[Collected data entries]
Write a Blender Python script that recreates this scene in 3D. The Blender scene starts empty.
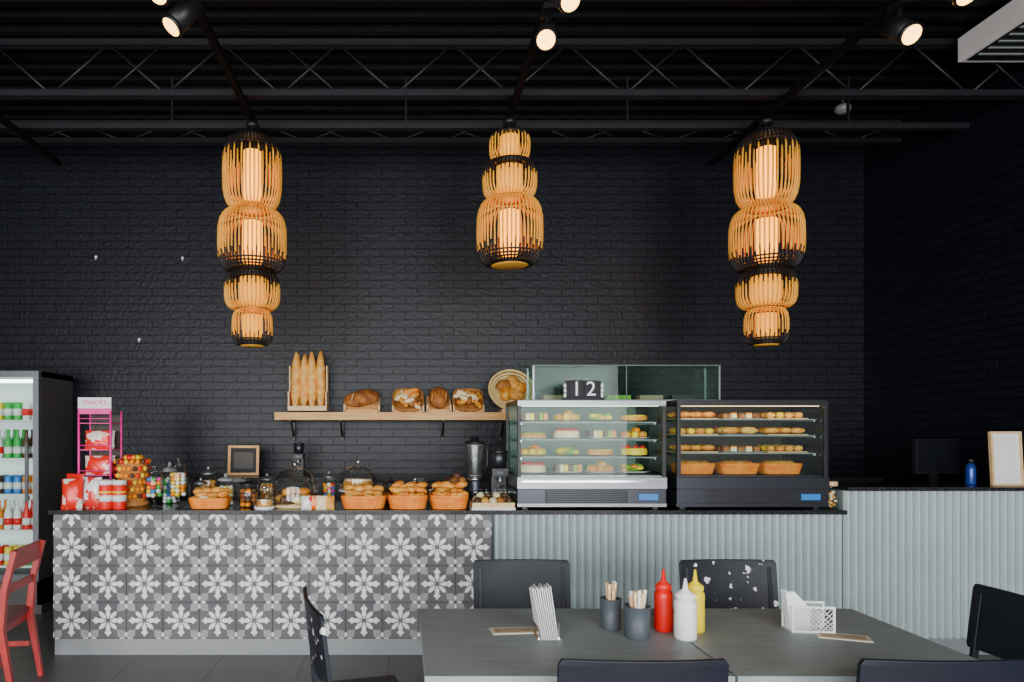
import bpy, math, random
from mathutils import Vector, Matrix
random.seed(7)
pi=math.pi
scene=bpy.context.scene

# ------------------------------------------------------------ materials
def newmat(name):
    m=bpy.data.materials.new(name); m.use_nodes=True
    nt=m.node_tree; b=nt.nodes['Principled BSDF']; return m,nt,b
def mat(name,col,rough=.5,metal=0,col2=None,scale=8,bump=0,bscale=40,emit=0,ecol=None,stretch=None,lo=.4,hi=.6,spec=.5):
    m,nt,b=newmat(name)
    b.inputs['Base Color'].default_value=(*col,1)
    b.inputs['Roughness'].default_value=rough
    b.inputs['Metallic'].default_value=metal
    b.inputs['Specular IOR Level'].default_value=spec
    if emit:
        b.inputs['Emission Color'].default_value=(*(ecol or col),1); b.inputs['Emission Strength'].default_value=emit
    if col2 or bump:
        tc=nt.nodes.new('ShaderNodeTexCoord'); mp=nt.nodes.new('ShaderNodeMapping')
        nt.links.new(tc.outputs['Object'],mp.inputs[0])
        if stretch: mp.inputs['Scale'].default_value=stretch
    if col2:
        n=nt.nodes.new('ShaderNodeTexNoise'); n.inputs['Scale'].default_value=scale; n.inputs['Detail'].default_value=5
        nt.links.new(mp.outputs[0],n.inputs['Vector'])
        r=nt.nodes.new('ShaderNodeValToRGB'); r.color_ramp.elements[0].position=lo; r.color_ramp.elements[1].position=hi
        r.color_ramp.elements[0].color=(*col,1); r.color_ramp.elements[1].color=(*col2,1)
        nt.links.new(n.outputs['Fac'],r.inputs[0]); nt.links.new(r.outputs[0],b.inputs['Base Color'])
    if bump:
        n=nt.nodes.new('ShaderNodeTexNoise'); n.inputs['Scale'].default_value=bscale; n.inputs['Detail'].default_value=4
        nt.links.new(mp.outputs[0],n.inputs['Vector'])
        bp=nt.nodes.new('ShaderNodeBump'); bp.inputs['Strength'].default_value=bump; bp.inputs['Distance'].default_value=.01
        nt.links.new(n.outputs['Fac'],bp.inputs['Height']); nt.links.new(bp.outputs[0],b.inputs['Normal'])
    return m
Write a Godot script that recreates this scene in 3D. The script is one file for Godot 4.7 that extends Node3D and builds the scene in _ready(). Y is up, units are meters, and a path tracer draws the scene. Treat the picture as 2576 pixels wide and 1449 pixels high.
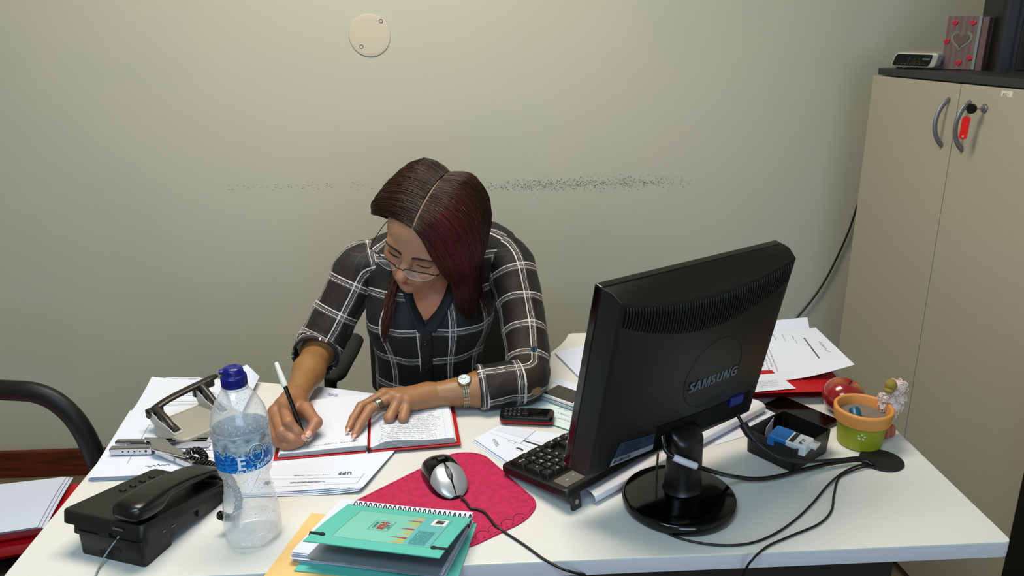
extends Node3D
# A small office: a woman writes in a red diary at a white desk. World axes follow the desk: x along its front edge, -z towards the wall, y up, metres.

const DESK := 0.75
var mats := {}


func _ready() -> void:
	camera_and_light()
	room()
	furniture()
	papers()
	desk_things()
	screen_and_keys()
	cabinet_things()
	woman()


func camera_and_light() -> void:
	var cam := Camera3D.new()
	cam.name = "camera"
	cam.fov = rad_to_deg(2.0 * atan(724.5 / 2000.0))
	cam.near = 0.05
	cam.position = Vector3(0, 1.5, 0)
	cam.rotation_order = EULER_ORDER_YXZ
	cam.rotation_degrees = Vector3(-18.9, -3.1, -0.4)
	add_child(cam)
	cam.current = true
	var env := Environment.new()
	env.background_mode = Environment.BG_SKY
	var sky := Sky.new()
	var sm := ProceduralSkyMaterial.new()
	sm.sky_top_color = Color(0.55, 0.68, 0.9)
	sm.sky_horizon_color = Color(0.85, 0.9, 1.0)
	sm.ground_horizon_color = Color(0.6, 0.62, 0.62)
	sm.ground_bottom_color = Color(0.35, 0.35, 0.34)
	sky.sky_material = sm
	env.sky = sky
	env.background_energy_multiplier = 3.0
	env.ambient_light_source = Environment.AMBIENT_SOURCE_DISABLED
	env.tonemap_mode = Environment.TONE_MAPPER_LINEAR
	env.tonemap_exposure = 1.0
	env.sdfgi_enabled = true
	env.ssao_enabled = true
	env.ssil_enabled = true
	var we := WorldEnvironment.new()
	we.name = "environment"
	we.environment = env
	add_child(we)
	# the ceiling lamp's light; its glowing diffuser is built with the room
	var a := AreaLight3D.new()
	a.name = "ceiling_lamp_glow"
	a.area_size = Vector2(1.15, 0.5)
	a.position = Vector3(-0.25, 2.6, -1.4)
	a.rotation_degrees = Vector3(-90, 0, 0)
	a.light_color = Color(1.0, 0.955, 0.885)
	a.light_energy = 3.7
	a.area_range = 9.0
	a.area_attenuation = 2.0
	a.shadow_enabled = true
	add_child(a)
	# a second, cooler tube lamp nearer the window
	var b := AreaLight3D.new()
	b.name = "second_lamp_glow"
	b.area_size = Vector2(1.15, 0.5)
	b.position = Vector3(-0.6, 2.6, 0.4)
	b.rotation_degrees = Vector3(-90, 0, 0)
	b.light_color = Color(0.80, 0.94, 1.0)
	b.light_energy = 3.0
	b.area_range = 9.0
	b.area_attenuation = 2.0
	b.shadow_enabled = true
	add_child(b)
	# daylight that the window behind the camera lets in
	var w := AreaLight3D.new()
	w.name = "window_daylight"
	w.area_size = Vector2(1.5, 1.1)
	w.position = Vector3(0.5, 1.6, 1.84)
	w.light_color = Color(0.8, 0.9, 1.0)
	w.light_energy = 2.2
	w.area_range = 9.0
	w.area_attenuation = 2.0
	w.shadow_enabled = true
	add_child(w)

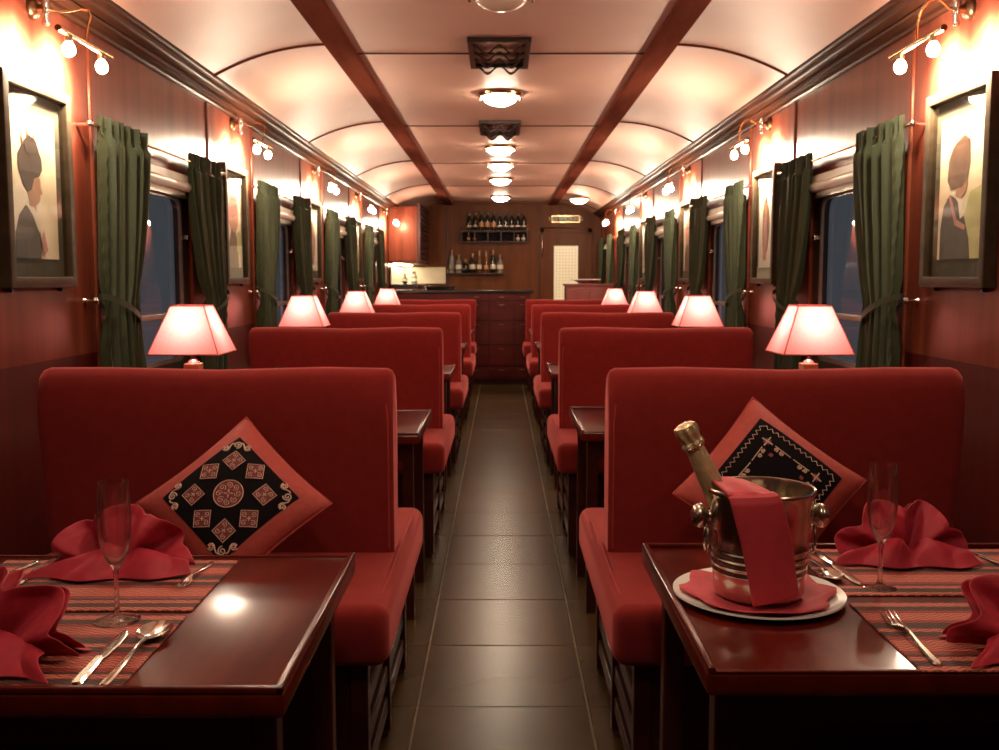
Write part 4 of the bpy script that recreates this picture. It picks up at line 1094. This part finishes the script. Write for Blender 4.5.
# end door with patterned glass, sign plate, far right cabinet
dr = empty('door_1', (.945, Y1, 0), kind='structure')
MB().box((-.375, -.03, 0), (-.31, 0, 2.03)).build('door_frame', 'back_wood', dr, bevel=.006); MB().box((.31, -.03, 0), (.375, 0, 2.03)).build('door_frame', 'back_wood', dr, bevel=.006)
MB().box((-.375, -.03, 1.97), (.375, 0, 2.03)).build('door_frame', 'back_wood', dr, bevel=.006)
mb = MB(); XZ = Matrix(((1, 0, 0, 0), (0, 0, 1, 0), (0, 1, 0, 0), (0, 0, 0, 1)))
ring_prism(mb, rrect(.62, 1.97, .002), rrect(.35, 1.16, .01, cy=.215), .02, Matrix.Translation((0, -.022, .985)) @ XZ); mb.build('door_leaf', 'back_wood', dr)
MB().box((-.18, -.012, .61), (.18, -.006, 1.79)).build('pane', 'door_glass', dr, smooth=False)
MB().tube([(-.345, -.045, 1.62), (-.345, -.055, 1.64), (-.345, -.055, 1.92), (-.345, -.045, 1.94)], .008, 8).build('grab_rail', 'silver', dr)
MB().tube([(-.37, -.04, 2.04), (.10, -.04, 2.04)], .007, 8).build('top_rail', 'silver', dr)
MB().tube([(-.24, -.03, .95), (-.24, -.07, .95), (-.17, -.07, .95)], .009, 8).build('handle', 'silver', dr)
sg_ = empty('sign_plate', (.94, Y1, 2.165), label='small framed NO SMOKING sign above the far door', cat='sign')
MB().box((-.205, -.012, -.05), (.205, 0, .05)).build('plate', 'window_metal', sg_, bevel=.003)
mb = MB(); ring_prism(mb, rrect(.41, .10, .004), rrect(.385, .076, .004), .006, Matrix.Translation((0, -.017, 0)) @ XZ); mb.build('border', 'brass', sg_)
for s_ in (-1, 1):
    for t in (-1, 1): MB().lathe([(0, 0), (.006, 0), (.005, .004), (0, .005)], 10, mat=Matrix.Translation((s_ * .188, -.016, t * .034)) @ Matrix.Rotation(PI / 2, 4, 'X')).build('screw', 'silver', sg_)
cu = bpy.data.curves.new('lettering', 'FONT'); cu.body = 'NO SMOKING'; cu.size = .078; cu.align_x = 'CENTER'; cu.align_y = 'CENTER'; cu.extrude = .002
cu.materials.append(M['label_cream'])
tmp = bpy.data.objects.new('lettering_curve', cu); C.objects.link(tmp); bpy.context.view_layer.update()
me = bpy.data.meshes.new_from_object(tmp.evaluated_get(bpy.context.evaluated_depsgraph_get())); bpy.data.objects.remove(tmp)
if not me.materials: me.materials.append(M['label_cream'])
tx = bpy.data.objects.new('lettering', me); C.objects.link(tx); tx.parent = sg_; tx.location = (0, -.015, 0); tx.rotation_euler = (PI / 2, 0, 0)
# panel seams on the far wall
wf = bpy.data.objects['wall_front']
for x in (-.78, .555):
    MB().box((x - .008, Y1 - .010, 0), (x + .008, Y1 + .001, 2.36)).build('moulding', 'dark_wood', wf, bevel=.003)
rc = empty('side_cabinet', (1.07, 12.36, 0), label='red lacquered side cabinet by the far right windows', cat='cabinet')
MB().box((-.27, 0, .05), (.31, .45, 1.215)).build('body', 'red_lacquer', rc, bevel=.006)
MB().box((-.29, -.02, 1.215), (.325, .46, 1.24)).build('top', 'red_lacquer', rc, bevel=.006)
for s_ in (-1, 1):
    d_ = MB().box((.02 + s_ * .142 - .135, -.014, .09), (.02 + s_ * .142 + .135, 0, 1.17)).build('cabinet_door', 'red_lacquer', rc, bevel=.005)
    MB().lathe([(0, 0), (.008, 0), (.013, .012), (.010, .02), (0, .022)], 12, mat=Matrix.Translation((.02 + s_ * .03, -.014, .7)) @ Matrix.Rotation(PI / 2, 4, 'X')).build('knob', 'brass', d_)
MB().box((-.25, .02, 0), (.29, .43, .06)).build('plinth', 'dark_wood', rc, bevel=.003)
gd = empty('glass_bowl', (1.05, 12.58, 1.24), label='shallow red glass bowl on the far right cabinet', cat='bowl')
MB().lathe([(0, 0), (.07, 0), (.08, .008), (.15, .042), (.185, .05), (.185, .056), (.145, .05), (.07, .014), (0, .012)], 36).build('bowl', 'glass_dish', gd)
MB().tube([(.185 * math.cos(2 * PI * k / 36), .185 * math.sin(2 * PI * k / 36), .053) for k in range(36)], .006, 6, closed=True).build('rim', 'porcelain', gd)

→ **The task**:
Repeat exactly the lines from the start of the entries down to the line with "scene=bpy.context.scene", keeping both ends but none of the pictures.

→ **Reply**:
Write a Blender Python script that recreates this scene in 3D. The Blender scene starts empty.
import bpy, math, random
from mathutils import Vector, Matrix
random.seed(7)
pi=math.pi
scene=bpy.context.scene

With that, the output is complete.